La recente tornata elettorale in Giappone ha segnato una svolta significativa nel panorama politico nazionale. Domenica 2 novembre 2025, la coalizione di governo guidata dal premier Shigeru Ishiba ha subito una pesante battuta d’arresto, perdendo il controllo della Camera alta. Questo evento segna un momento senza precedenti nel Giappone del dopoguerra, poiché per la prima volta un esecutivo ha perso la maggioranza in entrambe le Camere del Parlamento.
Risultati delle elezioni
La Camera dei Consiglieri, a differenza della Camera dei Rappresentanti, non può essere sciolta durante i sei anni di legislatura; essa rinnova metà dei suoi membri ogni tre anni. In questa tornata, erano in palio 174 seggi di medio termine, oltre a uno vacante nella circoscrizione di Tokyo. Per mantenere la propria maggioranza, Ishiba avrebbe dovuto conquistare almeno 50 seggi, ma si è fermato a 47. Attualmente, la coalizione, composta dal Partito Liberaldemocratico (PLD) e il partito buddista Komeito, conta 122 seggi, un calo di 19 rispetto al passato, mentre l’opposizione ha guadagnato terreno, arrivando a 126 seggi, con un incremento di 27.
Partiti in crescita
Il principale partito dell’opposizione, il Partito Democratico Costituzionale, ha mantenuto i suoi 22 seggi, ma altre formazioni hanno visto un aumento significativo dei loro rappresentanti. Il Partito Democratico Progressista (PDP) è passato da 4 a 14 seggi, mentre l’ultradestra del Sanseito ha incrementato il proprio numero da 1 a 14 seggi.
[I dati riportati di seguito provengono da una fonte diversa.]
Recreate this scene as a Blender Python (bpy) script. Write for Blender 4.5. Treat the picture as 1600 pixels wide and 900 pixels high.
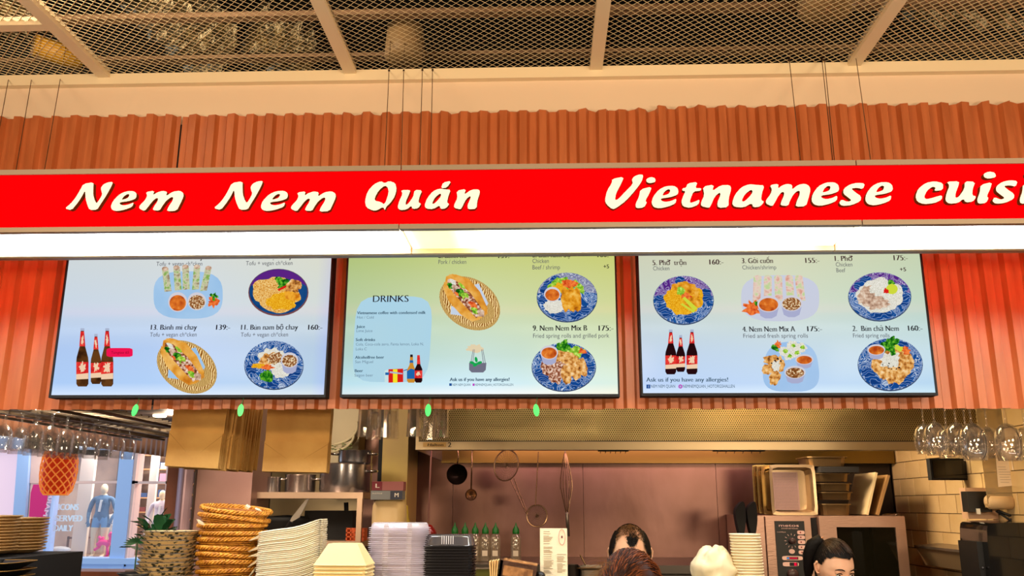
import bpy, bmesh, math, random
from math import sin, cos, pi, radians as RAD
from mathutils import Vector, Matrix, noise
random.seed(7)
S = bpy.context.scene
COL = S.collection
for o in list(bpy.data.objects): bpy.data.objects.remove(o)

# ------------------------------------------------------------------ camera
FPX, PITCH, YAW, ROLL, CZ = 1356.0, 0.24546675, -0.03829187, 0.0030271, 1.65
fwd = Vector((sin(YAW)*cos(PITCH), cos(YAW)*cos(PITCH), sin(PITCH)))
rgt0 = Vector((cos(YAW), -sin(YAW), 0)); up0 = rgt0.cross(fwd)
rgt = rgt0*cos(ROLL)+up0*sin(ROLL); upv = -rgt0*sin(ROLL)+up0*cos(ROLL)
cam = bpy.data.cameras.new('camera'); camo = bpy.data.objects.new('camera', cam); COL.objects.link(camo)
cam.sensor_width = 36; cam.lens = 36*FPX/1600; cam.clip_start = .05; cam.clip_end = 200
camo.matrix_world = Matrix(((rgt.x, upv.x, -fwd.x, 0), (rgt.y, upv.y, -fwd.y, 0), (rgt.z, upv.z, -fwd.z, CZ), (0, 0, 0, 1)))
S.camera = camo

# ------------------------------------------------------------------ world, lights, exposure
w = bpy.data.worlds.new('world'); S.world = w; w.use_nodes = True
w.node_tree.nodes['Background'].inputs[0].default_value = (.72, .84, 1, 1)
w.node_tree.nodes['Background'].inputs[1].default_value = 1.35
S.view_settings.view_transform = 'Standard'; S.view_settings.look = 'None'
S.view_settings.exposure = 0; S.view_settings.gamma = 1; S.view_settings.use_curve_mapping = False
def area(name, loc, aim, sx, sy, power, col):
    l = bpy.data.lights.new(name, 'AREA'); l.shape = 'RECTANGLE'; l.size = sx; l.size_y = sy; l.energy = power; l.color = col
    o = bpy.data.objects.new(name, l); COL.objects.link(o); o.location = loc
    o.rotation_euler = (Vector(aim)-Vector(loc)).to_track_quat('-Z', 'Y').to_euler(); return o
area('hall_lamp_light', (-2.4, -.4, 2.72), (-1.4, 3.2, 3.0), .9, .3, 32, (1, .76, .48))
area('hall_lamp_light', (0.4, -.6, 2.72), (.4, 3.2, 3.0), .9, .3, 33, (1, .74, .44))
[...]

Prospettive per il governo
La situazione per Ishiba si fa sempre più complessa. Attualmente, la coalizione dispone di 220 deputati sui 465 della Camera Bassa e di 122 su 248 al Senato. Questa aritmetica parlamentare influenzerà inevitabilmente la governabilità del Paese. Nei prossimi tre anni, il premier sarà costretto a gestire maggioranze variabili e a cercare alleanze per l’approvazione dei singoli provvedimenti. Le sue possibilità di avviare politiche di ampio respiro appaiono compromesse, in un contesto internazionale sempre più difficile, aggravato dalla recente crisi dei dazi, che ha coinciso con il voto.